* Begin Information supplied *
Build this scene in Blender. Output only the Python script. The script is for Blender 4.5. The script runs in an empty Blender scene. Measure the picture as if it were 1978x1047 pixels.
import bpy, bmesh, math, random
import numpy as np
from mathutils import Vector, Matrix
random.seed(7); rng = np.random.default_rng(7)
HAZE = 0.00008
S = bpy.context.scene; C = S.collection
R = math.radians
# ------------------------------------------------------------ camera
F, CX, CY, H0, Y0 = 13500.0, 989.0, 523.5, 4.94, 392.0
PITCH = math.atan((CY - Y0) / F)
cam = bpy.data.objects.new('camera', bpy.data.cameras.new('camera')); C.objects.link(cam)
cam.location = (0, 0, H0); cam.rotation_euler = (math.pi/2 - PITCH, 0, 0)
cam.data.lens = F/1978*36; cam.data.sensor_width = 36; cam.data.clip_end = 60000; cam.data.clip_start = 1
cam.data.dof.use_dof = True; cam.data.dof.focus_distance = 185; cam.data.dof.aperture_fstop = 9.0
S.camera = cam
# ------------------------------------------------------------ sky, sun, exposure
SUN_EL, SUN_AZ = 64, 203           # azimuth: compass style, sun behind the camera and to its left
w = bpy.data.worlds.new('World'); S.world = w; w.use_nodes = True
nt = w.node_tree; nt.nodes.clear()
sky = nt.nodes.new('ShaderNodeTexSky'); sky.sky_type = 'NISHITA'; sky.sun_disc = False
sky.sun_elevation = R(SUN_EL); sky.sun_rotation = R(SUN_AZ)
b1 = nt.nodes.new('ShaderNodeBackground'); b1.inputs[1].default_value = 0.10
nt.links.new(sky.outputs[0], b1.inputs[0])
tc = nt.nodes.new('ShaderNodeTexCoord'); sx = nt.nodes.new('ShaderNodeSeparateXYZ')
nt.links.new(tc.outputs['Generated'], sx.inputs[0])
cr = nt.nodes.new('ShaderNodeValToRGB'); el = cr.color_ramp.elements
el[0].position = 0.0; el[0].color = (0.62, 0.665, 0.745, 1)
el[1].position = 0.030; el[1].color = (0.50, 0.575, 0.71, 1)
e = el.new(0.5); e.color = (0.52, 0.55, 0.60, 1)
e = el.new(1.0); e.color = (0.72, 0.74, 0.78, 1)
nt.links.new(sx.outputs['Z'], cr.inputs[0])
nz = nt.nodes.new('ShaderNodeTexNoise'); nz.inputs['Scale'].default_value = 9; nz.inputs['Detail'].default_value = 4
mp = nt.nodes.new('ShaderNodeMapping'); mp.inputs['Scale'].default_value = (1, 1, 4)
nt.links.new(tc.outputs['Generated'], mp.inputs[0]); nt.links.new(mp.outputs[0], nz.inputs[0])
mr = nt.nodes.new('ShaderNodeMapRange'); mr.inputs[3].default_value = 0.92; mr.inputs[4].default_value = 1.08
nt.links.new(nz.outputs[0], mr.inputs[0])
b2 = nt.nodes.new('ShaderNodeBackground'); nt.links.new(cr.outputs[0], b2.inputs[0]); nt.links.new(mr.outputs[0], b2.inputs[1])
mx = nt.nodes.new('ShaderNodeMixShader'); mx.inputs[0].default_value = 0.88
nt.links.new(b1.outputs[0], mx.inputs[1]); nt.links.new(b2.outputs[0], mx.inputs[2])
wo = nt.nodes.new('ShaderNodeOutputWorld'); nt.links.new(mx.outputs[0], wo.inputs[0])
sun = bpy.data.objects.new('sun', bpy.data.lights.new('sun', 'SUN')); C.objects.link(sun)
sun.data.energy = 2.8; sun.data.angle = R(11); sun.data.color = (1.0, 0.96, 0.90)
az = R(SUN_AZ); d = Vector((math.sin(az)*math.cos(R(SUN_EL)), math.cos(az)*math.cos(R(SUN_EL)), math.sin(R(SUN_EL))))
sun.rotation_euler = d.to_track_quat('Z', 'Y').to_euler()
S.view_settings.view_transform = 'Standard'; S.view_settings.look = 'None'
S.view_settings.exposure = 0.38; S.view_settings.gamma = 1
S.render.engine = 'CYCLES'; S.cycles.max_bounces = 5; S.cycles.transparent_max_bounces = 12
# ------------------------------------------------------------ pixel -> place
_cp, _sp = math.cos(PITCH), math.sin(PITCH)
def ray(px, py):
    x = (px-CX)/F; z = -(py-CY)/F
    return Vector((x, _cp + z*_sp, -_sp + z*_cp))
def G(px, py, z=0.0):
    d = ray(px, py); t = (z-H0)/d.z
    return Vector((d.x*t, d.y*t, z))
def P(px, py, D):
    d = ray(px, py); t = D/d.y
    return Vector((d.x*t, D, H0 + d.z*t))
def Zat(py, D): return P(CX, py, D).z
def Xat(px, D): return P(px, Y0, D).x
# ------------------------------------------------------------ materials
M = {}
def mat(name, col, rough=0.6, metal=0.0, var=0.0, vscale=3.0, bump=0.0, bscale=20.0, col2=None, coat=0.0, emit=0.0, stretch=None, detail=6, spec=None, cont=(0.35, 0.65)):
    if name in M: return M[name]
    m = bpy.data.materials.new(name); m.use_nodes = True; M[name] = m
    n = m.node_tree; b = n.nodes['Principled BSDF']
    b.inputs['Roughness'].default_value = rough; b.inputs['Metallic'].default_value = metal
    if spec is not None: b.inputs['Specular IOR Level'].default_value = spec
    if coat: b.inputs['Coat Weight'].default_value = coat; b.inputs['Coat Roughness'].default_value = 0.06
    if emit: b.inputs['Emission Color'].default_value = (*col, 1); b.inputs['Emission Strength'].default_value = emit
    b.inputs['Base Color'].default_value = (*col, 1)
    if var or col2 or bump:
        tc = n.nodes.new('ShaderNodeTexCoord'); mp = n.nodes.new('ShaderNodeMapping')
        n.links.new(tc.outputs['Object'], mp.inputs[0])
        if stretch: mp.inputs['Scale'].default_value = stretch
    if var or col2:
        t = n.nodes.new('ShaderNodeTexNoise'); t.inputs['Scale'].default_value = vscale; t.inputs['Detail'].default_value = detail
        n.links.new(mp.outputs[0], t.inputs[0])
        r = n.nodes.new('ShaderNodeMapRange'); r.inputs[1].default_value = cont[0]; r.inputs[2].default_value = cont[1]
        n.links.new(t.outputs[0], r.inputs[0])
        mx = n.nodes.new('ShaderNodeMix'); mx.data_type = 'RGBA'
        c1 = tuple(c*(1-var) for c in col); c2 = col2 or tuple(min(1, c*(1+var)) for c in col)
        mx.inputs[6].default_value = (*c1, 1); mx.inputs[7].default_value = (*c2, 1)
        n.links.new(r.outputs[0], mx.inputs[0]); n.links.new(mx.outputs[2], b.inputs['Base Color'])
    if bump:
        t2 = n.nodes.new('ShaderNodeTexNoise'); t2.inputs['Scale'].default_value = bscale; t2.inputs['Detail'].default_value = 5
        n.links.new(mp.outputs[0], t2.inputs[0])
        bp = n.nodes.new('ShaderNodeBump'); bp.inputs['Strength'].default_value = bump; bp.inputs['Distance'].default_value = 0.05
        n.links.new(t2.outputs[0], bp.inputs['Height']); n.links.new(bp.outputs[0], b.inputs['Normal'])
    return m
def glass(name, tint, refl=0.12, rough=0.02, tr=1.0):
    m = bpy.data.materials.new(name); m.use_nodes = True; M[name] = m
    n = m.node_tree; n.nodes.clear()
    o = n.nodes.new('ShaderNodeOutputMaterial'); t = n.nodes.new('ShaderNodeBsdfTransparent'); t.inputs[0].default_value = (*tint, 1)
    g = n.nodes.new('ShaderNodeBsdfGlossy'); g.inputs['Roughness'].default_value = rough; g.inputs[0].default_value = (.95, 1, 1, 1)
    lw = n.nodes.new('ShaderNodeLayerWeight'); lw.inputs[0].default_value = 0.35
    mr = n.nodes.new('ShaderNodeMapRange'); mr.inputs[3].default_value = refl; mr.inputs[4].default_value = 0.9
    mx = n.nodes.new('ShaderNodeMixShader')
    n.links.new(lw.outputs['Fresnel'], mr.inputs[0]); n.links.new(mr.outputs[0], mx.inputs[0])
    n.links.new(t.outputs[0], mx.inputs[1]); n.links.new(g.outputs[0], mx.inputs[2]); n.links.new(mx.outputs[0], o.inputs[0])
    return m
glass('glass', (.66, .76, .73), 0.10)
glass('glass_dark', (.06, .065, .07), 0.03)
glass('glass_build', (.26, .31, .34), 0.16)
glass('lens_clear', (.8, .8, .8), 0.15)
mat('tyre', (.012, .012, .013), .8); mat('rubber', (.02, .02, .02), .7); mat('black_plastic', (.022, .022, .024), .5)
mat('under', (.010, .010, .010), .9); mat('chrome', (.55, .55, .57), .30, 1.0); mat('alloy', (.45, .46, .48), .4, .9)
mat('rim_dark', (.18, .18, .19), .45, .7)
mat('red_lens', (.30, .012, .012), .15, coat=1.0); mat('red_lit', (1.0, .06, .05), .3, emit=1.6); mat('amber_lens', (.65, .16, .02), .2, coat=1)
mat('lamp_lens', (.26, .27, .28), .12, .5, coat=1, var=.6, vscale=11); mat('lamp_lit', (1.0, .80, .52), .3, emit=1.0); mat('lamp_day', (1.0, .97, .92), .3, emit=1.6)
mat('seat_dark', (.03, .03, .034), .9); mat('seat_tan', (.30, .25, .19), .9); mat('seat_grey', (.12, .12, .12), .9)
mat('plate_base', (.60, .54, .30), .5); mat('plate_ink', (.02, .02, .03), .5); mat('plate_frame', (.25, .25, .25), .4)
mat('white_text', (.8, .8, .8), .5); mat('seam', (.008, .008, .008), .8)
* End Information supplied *
**Written problem**
List the lines that contain the word "scene".

**The output**
Build this scene in Blender. Output only the Python script. The script is for Blender 4.5. The script runs in an empty Blender scene. Measure the picture as if it were 1978x1047 pixels.
S = bpy.context.scene; C = S.collection